The unavoidable discomfort of figuration
This monograph of the artist Guy Van Bossche is a selection from the impressive oeuvre of works of art which he has realized since the … .
Smart, skilfull and restless
In our time, charecterized and marked by multiculturalism and post-modernism, society is searching increasingly for inspiration and challenge in the past. And not uncommonly, that is where it is hidden. The individual, however, in search of specific personal sensitivities, partially follows the same path. Someone like Guy Van Bossche does not hide that, althought he does attempt to escape from it.
In the past, painters would take a vase of flowers and paint that. Or they went outside and painted the clouds, the trees, the sea. Or they had a model sit on the sofa and tried to reproduce body and soul on canvas. Gust De Smet went to the fair, Permeke to the farmers. Nowadays many painters are more likely to look for provocation or theme in painting itself. No wonder we find with Guy Van Bossche references to René Magritte, R. B. Kitaj, David Hockney, Richard Hamilton and orthers.
I do want not to give specific examples, list titles of works or art or make comparisons. That could not only make me stray into the anecdotal or an art history lesson, it is unnecessary for anyone who has a knowledge or art history ant it can be hindance – by working in too generalizing a way – to allowing others to look and enjoy open-mindedly. But it is worthwhile that I point this out so taht the onlooker who is not well-grounded in this fiels of (picture-related) knowledge also realizes that only the greatest artists in their field shift the boundaries of the past and anchor the future in the present.
One way or another, the artist – thus, also Guy Van Bossche – is stuck between two stools, one could say. To counteract that, however, he adds something, in the one work more than the other, to his references: he opens up the image plane and introduces carefully chosen and often purely abstracting element, as if he refines the idea selected from art history and makes it his own.

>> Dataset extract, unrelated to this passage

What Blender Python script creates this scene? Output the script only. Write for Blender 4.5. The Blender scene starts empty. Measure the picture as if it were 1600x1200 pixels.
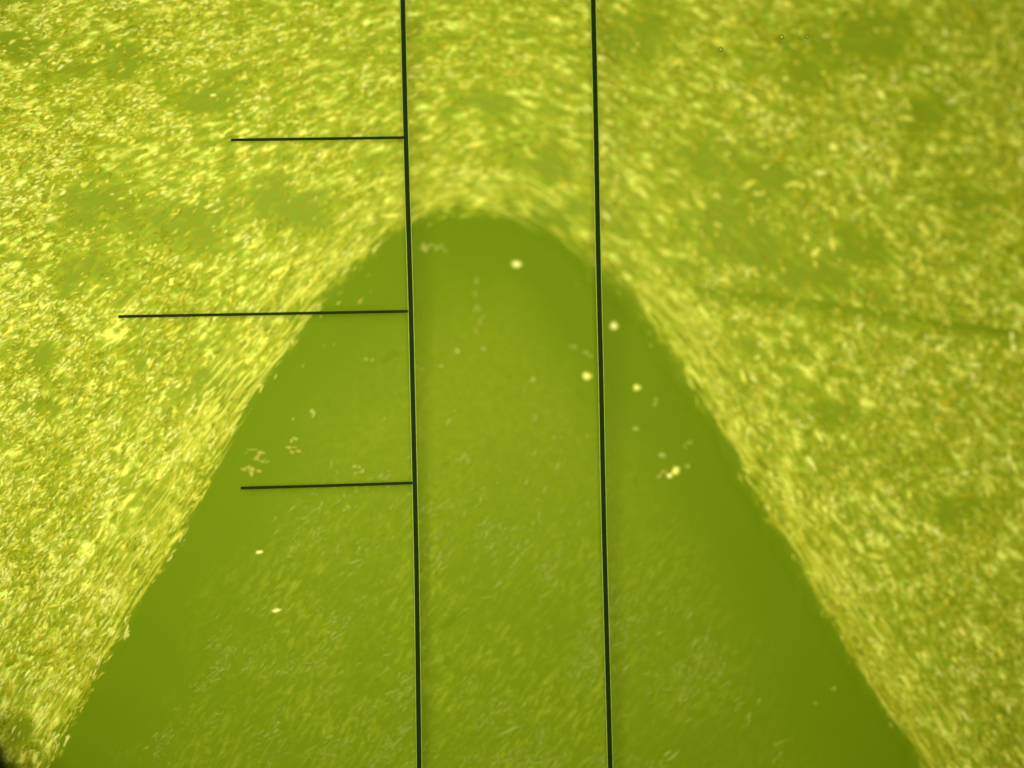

With Magritte it is the image itself which is fundamental, with Van Bossche it is the image plane, the area within which the story is told. But despite the finding that the painter builds up a subtle tension between the story and the area within the image plane, the result is nevertheless never clear and the allure is often and explicity injected through the sensual note her strikes – and whereby he smartly and skilfully exudes the pictorial atmosphere of a Raoul De Keyser.
In other words, the painter starts from the art of painting and adds, in a sensitive merging of light and dark, iconic elements from that same art to his work. But through the restlessness he creates betwen the spatial and the desgin, through the alienating, not seldom confusing and intriguing composition of the story, he aims to escape from his source – from the artists who have opened his eyes and shown him the way. Via that escape manoeuvre he becomes himself: Guy Van Bossche.